Most sad is that some of the Nobel laureates - individuals and institutions - signing the appeal are ones who genuinely are part of the peace movement, and so who ought to know better.
Wriggling over the rope
People sometimes ask what the difference is between the peace movement and the anti-war movement. One possible difference is suggested by a recent newsletter from the Stop the War Coalition (that most anti-war of organisations, or at least anti-a-particular-war ... or at least anti one-side-in-a-particular-war organisations).
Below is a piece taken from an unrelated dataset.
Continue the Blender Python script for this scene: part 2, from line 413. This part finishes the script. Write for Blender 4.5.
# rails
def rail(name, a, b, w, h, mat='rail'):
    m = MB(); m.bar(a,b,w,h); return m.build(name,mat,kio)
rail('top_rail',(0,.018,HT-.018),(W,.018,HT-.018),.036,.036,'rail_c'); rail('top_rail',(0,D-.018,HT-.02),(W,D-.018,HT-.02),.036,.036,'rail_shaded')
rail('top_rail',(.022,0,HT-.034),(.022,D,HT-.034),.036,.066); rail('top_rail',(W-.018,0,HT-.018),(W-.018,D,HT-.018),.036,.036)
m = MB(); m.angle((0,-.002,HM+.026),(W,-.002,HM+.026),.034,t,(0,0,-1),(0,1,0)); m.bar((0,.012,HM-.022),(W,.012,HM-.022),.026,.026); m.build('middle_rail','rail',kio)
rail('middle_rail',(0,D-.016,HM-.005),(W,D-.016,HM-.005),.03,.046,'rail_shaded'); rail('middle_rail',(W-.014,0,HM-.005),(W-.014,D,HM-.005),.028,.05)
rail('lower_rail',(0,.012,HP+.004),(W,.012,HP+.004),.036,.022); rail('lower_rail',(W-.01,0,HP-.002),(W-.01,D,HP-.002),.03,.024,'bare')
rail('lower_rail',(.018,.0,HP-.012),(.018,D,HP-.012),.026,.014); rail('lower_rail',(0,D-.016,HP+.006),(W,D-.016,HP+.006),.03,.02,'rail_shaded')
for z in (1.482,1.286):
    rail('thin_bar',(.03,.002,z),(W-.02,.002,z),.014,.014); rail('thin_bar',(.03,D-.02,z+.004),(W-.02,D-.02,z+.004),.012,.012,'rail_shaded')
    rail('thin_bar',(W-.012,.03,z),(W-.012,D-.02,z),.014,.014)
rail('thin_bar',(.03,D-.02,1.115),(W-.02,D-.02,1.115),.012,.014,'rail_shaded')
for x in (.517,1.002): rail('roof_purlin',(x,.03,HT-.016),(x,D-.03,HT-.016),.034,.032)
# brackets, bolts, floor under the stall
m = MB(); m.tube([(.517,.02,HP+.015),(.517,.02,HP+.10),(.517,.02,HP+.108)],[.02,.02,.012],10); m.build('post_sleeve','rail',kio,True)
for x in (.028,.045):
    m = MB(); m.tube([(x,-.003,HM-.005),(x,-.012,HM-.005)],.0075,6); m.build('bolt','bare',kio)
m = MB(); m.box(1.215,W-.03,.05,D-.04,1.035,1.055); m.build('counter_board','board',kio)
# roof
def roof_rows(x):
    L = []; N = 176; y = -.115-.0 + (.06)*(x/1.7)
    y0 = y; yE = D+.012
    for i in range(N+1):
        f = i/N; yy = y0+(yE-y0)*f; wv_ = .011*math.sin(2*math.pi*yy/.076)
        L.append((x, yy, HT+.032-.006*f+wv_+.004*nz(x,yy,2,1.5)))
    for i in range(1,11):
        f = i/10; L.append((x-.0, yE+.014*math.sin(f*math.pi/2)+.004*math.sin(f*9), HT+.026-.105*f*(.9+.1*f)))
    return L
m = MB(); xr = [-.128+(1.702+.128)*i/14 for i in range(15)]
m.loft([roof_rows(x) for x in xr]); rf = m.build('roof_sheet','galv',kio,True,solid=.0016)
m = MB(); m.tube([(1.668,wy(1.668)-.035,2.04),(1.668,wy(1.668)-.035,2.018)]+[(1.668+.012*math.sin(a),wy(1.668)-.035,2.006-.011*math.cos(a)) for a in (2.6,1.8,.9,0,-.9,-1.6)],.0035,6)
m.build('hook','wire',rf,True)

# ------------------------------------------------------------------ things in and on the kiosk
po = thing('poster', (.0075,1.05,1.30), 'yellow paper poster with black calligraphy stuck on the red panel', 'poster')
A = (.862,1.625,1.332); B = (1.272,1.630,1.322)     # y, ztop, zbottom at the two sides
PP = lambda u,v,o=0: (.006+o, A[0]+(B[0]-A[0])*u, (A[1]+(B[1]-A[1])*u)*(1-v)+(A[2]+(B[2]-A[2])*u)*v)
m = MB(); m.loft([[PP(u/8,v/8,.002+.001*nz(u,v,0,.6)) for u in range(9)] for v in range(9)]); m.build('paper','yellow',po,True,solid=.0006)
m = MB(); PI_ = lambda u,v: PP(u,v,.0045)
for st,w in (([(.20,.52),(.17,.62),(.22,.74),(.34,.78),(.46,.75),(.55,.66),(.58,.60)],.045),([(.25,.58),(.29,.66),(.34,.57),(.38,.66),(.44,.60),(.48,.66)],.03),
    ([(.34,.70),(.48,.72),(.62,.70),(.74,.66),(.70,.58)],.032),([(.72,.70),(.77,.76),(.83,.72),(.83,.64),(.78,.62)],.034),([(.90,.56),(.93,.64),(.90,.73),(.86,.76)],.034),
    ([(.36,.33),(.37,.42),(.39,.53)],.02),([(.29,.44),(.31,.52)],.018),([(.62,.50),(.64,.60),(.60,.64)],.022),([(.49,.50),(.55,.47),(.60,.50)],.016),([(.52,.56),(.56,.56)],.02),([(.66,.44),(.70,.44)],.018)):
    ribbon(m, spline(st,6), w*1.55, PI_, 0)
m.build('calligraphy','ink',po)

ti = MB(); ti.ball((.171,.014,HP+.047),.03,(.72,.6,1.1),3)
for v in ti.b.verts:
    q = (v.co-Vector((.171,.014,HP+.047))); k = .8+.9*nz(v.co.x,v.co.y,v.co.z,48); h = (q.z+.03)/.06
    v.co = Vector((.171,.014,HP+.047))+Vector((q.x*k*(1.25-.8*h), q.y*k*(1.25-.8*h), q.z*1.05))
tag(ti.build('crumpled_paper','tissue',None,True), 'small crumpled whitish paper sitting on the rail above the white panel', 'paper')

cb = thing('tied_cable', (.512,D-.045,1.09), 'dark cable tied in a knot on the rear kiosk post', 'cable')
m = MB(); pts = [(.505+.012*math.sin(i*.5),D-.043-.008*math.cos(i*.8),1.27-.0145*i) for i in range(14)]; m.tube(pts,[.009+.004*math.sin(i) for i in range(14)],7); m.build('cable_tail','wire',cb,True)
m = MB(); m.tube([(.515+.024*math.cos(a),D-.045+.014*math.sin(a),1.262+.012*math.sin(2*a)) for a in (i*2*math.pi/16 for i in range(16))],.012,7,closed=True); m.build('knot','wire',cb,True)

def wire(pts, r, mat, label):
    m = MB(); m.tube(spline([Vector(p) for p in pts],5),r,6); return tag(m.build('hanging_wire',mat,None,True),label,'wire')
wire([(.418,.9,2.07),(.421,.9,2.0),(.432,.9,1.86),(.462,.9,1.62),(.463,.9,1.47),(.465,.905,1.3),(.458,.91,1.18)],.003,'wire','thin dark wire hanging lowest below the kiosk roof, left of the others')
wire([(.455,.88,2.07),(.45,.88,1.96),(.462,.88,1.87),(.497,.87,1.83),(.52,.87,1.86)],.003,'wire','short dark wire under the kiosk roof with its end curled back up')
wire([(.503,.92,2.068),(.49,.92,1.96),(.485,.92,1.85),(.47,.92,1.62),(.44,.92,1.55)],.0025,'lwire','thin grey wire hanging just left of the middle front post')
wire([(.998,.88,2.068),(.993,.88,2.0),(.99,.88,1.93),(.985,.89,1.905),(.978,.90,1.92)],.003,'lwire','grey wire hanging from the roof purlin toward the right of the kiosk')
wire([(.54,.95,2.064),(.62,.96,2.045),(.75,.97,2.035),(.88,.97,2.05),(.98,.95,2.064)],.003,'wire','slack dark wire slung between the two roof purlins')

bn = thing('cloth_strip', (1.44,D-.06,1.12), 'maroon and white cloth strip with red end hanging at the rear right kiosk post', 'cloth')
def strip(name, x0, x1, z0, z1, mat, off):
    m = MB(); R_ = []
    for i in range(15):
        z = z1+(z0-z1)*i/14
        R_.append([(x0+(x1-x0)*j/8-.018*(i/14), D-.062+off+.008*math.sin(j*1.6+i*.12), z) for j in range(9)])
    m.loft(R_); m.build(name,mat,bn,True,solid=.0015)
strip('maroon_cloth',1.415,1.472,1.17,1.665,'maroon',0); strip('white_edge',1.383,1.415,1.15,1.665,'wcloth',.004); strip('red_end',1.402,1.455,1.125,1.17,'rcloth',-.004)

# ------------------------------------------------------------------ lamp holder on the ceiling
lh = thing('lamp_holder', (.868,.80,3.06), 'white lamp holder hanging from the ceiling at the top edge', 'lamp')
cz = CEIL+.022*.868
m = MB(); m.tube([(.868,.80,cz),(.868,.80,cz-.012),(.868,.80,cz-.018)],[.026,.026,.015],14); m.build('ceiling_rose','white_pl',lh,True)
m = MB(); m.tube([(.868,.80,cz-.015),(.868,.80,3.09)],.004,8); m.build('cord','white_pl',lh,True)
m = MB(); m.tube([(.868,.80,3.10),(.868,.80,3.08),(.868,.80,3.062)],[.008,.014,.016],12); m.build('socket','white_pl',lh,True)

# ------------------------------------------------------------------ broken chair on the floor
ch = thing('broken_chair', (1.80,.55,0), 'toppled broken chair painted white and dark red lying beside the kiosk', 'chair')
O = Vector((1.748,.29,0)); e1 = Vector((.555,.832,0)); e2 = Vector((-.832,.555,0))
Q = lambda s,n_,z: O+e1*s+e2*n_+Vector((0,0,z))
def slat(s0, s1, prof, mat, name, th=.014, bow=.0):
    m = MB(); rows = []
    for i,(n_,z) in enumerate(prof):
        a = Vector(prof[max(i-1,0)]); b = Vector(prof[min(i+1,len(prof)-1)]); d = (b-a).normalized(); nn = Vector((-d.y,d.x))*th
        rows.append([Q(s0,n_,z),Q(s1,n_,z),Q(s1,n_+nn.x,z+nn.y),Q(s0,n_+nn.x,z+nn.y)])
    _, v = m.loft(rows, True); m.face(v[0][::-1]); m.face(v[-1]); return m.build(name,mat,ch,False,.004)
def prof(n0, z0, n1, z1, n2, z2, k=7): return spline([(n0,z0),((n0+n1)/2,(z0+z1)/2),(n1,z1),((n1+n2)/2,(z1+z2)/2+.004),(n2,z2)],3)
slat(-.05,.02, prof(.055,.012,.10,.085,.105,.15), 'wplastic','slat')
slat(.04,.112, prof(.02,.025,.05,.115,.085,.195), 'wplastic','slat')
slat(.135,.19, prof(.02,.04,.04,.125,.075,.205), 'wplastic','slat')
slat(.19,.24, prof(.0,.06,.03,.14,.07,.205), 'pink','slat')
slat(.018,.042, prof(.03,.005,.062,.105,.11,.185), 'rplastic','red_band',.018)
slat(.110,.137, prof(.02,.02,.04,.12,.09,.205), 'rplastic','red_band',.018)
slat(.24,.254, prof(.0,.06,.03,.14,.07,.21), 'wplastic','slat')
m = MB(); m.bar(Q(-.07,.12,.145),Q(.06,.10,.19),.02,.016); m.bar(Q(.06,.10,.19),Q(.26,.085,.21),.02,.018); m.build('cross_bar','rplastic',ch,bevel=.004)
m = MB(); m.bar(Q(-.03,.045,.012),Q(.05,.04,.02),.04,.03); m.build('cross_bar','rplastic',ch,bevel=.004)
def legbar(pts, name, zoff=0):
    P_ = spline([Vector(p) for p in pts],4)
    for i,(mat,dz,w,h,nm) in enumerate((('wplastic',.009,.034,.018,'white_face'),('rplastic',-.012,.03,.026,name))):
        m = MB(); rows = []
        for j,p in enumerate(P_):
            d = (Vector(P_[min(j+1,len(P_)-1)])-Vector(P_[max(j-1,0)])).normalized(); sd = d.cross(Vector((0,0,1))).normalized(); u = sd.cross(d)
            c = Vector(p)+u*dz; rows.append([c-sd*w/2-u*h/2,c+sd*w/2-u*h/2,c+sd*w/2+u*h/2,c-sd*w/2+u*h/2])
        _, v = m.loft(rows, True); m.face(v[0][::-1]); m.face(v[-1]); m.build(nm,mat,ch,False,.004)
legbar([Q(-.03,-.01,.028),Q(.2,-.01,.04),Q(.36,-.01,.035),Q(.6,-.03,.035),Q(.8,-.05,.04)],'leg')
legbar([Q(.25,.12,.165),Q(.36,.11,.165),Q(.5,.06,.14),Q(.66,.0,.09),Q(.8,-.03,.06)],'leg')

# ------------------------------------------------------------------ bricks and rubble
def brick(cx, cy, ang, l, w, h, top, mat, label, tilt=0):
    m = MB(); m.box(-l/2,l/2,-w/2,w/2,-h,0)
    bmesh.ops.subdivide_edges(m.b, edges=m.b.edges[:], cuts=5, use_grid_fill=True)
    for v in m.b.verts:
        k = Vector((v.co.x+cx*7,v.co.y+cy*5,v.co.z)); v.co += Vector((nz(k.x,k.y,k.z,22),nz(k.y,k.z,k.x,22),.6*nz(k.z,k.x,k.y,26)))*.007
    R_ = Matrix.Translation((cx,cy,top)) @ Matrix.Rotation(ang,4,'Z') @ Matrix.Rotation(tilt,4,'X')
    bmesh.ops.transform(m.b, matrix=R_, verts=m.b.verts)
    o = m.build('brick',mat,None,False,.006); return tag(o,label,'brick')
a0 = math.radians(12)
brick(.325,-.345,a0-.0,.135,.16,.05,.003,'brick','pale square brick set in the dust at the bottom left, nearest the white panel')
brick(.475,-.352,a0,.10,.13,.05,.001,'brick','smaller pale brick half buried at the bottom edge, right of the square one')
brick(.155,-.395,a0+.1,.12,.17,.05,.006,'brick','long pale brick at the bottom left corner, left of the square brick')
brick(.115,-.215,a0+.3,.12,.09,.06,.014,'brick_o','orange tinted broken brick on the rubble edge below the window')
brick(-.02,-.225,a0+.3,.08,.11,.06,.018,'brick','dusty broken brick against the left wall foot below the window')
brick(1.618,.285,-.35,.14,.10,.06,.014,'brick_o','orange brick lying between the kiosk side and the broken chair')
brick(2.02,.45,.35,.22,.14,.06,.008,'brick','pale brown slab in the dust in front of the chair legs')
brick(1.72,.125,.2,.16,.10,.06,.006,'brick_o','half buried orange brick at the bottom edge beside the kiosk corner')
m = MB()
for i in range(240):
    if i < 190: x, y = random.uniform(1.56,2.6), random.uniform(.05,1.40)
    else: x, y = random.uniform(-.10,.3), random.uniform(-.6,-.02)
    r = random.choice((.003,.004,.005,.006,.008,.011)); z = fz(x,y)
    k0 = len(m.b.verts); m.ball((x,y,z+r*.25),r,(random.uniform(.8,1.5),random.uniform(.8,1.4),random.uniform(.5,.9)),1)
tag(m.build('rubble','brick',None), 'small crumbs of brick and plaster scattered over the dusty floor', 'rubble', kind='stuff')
A recent newsletter of theirs says, in connection with the conviction of the former Iraqi dictator, “No-one in the anti-war movement will shed a tear for Saddam Hussein, whatever his fate.” Surely, any organisation in the actually existing peace movement wouldn't have missed the opportunity to make clear their opposition to capital punishment as a matter of course - after all, even many mainstream politicians aren't afraid to do so. So why did the STWC wriggle out of saying anything?
Gong man gone
Amongst the people who died in 2006 was Ken Richmond, a former British Olympic athlete in the 1952 Melbourne games. You might not recognise the name, but if you saw a Rank film - one of the major film brands for much of the 20th century - any time in the last fifty years, you'll have seen his gleaming, oiled torso as he banged the vast gong which was the trademark opening of all Rank films.
He wasn't the first or only Rank gong-banger, but he was the longest-serving. Little-known is the fact that the man whose macho image set the scene for so many films - often classic war films - was actually totally averse to violence himself. So much so that he was a conscientious objector in the Second World War, and was imprisoned for refusing to be trained to kill.